Problem description:
Please transcribe the listing below in full and word for word, without its pictures.

═══ Data excerpt

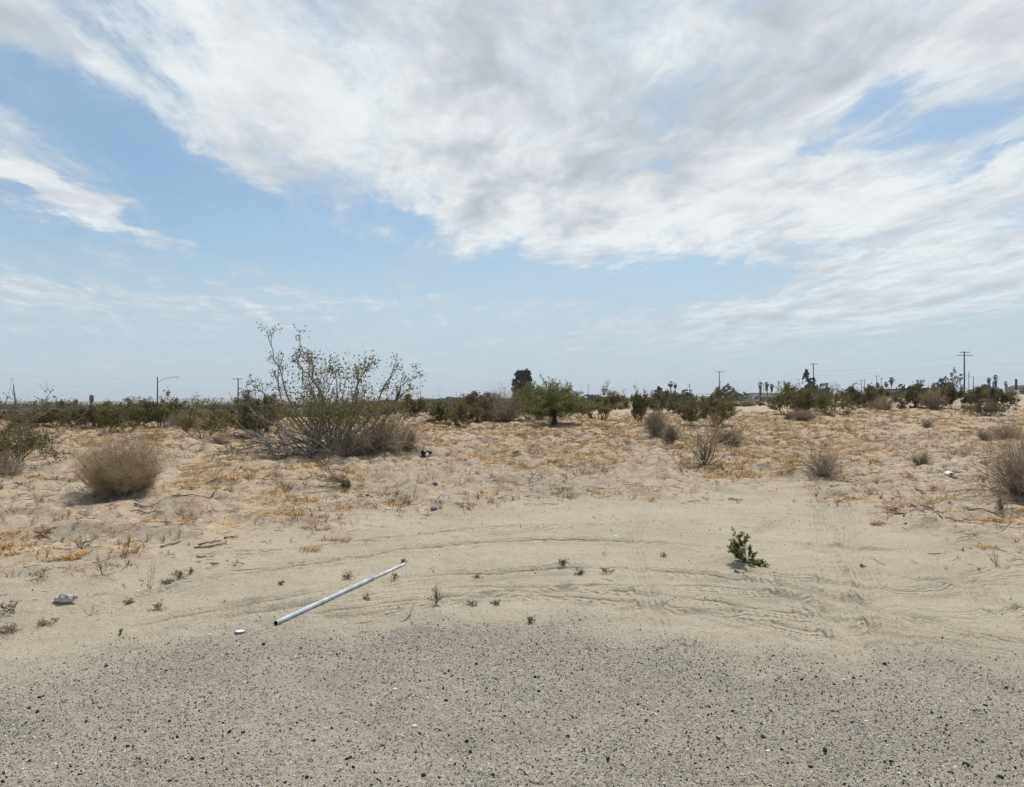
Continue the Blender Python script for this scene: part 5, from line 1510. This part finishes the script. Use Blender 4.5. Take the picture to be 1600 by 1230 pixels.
# white moulded plastic debris at right
p = atg(1479, 744)
t = empty('plastic_tray', p, 'bent white plastic panel propped on the sand at right', 'debris')
s_ = p.y / F
nx_, ny_ = 12, 5
gx, gy = np.meshgrid(np.linspace(-.5, .5, nx_), np.linspace(-.5, .5, ny_))
X_ = gx * 24 * s_; Y_ = gy * .18; Z_ = 0.10 - gx * .06 + 0.02 * np.sin(gx * 9) - 0.05 * gy ** 2 * 4 * .4
top_ = np.stack([X_.ravel(), Y_.ravel() + .0, Z_.ravel()], 1); bot = top_ - (0, 0, .008)
i = np.arange(nx_ * ny_).reshape(ny_, nx_); q = np.stack([i[:-1, :-1], i[:-1, 1:], i[1:, 1:], i[1:, :-1]], -1).reshape(-1, 4)
e = []
bd = list(i[0, :]) + list(i[1:, -1]) + list(i[-1, -2::-1]) + list(i[-2:0:-1, 0])
for k in range(len(bd)): e.append((bd[k], bd[k - 1], bd[k - 1] + nx_ * ny_, bd[k] + nx_ * ny_))
mesh_np('panel', np.concatenate([top_, bot]), np.concatenate([q, q[:, ::-1] + nx_ * ny_, np.array(e)]), M_CLOTH, parent=t)
v, f = blob(71, .09, .07, .06, .2); v += (-9 * s_, .03, .13); mesh_np('curled_corner', v, f, M_CLOTH, True, parent=t)
v, f = box(9.5 * s_, -.06, .03, .07, .07, .05); mesh_np('foot', v, f, M_CLOTH, parent=t)
p = atg(1484, 788)
v, f = blob(81, .05, .03, .025, .3, 2); o = mesh_np('plastic_scrap', v, f, bsdf_mat('blue_plastic', (0.05, 0.16, 0.42), 0.4, 0.5, .1)); o.location = p + Vector((0, 0, .01))
tag(o, 'tiny bright blue plastic scrap at right below the white panel', 'scrap', 'plastic scraps on the ground')

# weathered stump with dead roots
p = atg(541, 760)
t = empty('dead_stump', p, 'dark rotten plant stump with thin dead branches trailing left', 'stump')
v, f = blob(91, .17, .13, .15, .4, 3); v += (0, 0, .04); mesh_np('crown', v, f, M_BARK, parent=t)
rng = np.random.default_rng(3)
P, r_ = grow(np.tile([[-.02, 0, .04]], (9, 1)), np.stack([-rng.uniform(.6, 1, 9), rng.normal(0, .5, 9), rng.uniform(.05, .6, 9)], 1), rng.uniform(.25, .55, 9), np.full(9, .009), rng, 5, .2, -.05)
Q, q_ = children(P, r_, 3, .3, 1, .5, .4, rng)
v, f = join([tubes(P, r_, 4), tubes(Q, np.maximum(q_, .0035), 3)]); mesh_np('dead_branches', v, f, M_WOOD, parent=t)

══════

Worked answer:
Continue the Blender Python script for this scene: part 5, from line 1510. This part finishes the script. Use Blender 4.5. Take the picture to be 1600 by 1230 pixels.
# white moulded plastic debris at right
p = atg(1479, 744)
t = empty('plastic_tray', p, 'bent white plastic panel propped on the sand at right', 'debris')
s_ = p.y / F
nx_, ny_ = 12, 5
gx, gy = np.meshgrid(np.linspace(-.5, .5, nx_), np.linspace(-.5, .5, ny_))
X_ = gx * 24 * s_; Y_ = gy * .18; Z_ = 0.10 - gx * .06 + 0.02 * np.sin(gx * 9) - 0.05 * gy ** 2 * 4 * .4
top_ = np.stack([X_.ravel(), Y_.ravel() + .0, Z_.ravel()], 1); bot = top_ - (0, 0, .008)
i = np.arange(nx_ * ny_).reshape(ny_, nx_); q = np.stack([i[:-1, :-1], i[:-1, 1:], i[1:, 1:], i[1:, :-1]], -1).reshape(-1, 4)
e = []
bd = list(i[0, :]) + list(i[1:, -1]) + list(i[-1, -2::-1]) + list(i[-2:0:-1, 0])
for k in range(len(bd)): e.append((bd[k], bd[k - 1], bd[k - 1] + nx_ * ny_, bd[k] + nx_ * ny_))
mesh_np('panel', np.concatenate([top_, bot]), np.concatenate([q, q[:, ::-1] + nx_ * ny_, np.array(e)]), M_CLOTH, parent=t)
v, f = blob(71, .09, .07, .06, .2); v += (-9 * s_, .03, .13); mesh_np('curled_corner', v, f, M_CLOTH, True, parent=t)
v, f = box(9.5 * s_, -.06, .03, .07, .07, .05); mesh_np('foot', v, f, M_CLOTH, parent=t)
p = atg(1484, 788)
v, f = blob(81, .05, .03, .025, .3, 2); o = mesh_np('plastic_scrap', v, f, bsdf_mat('blue_plastic', (0.05, 0.16, 0.42), 0.4, 0.5, .1)); o.location = p + Vector((0, 0, .01))
tag(o, 'tiny bright blue plastic scrap at right below the white panel', 'scrap', 'plastic scraps on the ground')

# weathered stump with dead roots
p = atg(541, 760)
t = empty('dead_stump', p, 'dark rotten plant stump with thin dead branches trailing left', 'stump')
v, f = blob(91, .17, .13, .15, .4, 3); v += (0, 0, .04); mesh_np('crown', v, f, M_BARK, parent=t)
rng = np.random.default_rng(3)
P, r_ = grow(np.tile([[-.02, 0, .04]], (9, 1)), np.stack([-rng.uniform(.6, 1, 9), rng.normal(0, .5, 9), rng.uniform(.05, .6, 9)], 1), rng.uniform(.25, .55, 9), np.full(9, .009), rng, 5, .2, -.05)
Q, q_ = children(P, r_, 3, .3, 1, .5, .4, rng)
v, f = join([tubes(P, r_, 4), tubes(Q, np.maximum(q_, .0035), 3)]); mesh_np('dead_branches', v, f, M_WOOD, parent=t)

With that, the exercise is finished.